== REQUIREMENTS ==
Up to and including the line containing "return mb.build(name, mat", please reproduce the lines of the listing below, starting from the top.
Begin
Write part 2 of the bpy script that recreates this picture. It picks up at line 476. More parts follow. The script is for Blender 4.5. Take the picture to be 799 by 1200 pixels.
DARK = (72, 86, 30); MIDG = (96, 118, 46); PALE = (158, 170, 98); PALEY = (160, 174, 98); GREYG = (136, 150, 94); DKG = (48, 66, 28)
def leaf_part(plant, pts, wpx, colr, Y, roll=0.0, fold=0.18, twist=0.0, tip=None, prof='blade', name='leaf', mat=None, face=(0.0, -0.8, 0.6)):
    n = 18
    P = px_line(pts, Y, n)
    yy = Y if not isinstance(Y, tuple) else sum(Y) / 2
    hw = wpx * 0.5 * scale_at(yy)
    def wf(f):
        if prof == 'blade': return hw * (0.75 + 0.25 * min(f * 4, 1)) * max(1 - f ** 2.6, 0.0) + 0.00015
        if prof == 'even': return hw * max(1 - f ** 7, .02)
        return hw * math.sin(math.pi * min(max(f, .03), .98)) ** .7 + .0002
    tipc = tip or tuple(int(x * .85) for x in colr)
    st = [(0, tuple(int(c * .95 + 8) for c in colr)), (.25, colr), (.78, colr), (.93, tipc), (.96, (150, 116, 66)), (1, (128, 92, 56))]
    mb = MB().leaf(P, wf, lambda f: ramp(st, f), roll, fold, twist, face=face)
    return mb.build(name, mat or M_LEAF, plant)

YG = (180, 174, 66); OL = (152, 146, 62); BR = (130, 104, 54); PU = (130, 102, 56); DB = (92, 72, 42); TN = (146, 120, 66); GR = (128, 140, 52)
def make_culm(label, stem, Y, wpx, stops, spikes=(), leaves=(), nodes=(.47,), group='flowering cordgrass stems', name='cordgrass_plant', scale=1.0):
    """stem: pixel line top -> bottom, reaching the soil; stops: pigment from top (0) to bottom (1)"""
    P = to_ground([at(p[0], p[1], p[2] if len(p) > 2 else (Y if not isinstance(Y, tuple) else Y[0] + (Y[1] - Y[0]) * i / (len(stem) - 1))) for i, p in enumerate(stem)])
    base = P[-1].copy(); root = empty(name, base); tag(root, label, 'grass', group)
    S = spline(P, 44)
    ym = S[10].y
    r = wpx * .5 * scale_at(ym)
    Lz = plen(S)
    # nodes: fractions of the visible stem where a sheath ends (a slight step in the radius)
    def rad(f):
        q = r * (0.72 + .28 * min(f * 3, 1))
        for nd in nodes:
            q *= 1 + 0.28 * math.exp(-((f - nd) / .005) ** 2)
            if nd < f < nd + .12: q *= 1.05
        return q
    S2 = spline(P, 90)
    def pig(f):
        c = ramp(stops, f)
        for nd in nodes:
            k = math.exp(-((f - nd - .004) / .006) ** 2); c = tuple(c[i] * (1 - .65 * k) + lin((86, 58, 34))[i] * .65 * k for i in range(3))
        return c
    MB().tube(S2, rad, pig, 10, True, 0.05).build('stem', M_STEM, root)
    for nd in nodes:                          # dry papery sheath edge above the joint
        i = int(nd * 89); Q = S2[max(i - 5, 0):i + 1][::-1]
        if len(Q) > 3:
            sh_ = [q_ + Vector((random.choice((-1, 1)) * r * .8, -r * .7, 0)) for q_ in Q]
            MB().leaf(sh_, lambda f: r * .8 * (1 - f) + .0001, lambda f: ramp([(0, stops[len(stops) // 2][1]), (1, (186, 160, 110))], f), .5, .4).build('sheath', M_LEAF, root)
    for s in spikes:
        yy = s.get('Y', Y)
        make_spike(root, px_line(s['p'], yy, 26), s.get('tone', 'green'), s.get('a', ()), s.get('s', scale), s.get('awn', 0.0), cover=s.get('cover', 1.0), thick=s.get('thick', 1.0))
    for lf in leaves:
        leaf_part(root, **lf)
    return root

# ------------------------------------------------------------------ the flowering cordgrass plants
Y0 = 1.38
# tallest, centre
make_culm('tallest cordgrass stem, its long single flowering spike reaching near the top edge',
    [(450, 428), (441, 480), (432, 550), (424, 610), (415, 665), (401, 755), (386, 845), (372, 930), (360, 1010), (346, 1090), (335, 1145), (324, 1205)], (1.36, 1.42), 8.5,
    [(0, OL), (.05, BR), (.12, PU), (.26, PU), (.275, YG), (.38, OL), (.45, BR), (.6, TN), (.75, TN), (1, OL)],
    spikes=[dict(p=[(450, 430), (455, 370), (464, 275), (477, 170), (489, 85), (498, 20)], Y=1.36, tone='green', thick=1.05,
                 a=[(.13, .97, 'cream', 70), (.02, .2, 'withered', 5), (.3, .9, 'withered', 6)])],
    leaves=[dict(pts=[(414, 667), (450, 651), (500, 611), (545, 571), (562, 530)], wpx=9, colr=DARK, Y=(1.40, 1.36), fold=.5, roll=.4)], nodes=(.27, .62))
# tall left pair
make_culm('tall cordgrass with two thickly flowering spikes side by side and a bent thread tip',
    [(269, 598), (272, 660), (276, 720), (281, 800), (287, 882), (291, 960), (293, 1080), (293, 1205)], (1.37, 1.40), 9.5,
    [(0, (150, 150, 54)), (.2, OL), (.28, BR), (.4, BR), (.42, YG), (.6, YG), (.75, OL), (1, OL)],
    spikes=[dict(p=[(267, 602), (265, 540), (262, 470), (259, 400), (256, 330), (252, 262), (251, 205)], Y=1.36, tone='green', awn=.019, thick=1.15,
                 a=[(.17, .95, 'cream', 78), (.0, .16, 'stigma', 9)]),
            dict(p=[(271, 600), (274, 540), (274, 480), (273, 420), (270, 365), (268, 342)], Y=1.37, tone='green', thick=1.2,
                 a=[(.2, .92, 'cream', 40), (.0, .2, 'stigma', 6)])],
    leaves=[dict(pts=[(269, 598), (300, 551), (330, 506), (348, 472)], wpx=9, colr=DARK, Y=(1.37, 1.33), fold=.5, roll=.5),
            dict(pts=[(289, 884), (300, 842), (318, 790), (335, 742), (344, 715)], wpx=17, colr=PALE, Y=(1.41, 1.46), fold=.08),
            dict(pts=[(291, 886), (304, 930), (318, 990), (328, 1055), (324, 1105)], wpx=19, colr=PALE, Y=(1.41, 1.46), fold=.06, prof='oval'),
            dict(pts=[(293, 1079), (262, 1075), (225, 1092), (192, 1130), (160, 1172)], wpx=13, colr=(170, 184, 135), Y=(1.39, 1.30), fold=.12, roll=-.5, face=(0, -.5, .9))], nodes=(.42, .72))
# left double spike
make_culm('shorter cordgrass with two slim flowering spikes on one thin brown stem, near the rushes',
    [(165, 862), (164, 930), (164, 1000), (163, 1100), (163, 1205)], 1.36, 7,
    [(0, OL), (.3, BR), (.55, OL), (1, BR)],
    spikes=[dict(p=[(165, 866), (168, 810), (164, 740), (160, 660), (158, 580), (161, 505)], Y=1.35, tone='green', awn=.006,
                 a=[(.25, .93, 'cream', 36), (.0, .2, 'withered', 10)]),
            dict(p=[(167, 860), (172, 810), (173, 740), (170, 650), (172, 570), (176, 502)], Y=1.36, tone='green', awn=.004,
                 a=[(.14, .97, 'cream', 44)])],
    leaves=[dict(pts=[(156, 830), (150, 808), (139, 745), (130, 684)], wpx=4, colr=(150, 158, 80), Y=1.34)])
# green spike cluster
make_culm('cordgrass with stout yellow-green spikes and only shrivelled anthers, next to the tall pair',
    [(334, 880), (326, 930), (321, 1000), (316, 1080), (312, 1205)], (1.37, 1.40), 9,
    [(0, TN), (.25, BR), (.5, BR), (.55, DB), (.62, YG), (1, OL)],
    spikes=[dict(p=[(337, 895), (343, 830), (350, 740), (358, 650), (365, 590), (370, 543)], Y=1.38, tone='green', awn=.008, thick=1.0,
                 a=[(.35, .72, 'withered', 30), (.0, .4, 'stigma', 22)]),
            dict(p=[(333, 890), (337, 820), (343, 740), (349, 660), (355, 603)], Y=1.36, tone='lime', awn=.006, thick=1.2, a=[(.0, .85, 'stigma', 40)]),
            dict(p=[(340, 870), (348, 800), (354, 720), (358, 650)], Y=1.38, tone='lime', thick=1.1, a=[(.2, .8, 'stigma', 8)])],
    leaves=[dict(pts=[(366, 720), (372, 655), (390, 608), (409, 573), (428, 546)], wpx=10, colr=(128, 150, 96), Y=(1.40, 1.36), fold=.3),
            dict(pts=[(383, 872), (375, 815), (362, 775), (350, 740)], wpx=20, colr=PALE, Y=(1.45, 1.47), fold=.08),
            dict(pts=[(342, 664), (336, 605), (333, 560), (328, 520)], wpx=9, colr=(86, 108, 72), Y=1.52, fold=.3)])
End
== EXERCISE RESULT ==
Write part 2 of the bpy script that recreates this picture. It picks up at line 476. More parts follow. The script is for Blender 4.5. Take the picture to be 799 by 1200 pixels.
DARK = (72, 86, 30); MIDG = (96, 118, 46); PALE = (158, 170, 98); PALEY = (160, 174, 98); GREYG = (136, 150, 94); DKG = (48, 66, 28)
def leaf_part(plant, pts, wpx, colr, Y, roll=0.0, fold=0.18, twist=0.0, tip=None, prof='blade', name='leaf', mat=None, face=(0.0, -0.8, 0.6)):
    n = 18
    P = px_line(pts, Y, n)
    yy = Y if not isinstance(Y, tuple) else sum(Y) / 2
    hw = wpx * 0.5 * scale_at(yy)
    def wf(f):
        if prof == 'blade': return hw * (0.75 + 0.25 * min(f * 4, 1)) * max(1 - f ** 2.6, 0.0) + 0.00015
        if prof == 'even': return hw * max(1 - f ** 7, .02)
        return hw * math.sin(math.pi * min(max(f, .03), .98)) ** .7 + .0002
    tipc = tip or tuple(int(x * .85) for x in colr)
    st = [(0, tuple(int(c * .95 + 8) for c in colr)), (.25, colr), (.78, colr), (.93, tipc), (.96, (150, 116, 66)), (1, (128, 92, 56))]
    mb = MB().leaf(P, wf, lambda f: ramp(st, f), roll, fold, twist, face=face)
    return mb.build(name, mat or M_LEAF, plant)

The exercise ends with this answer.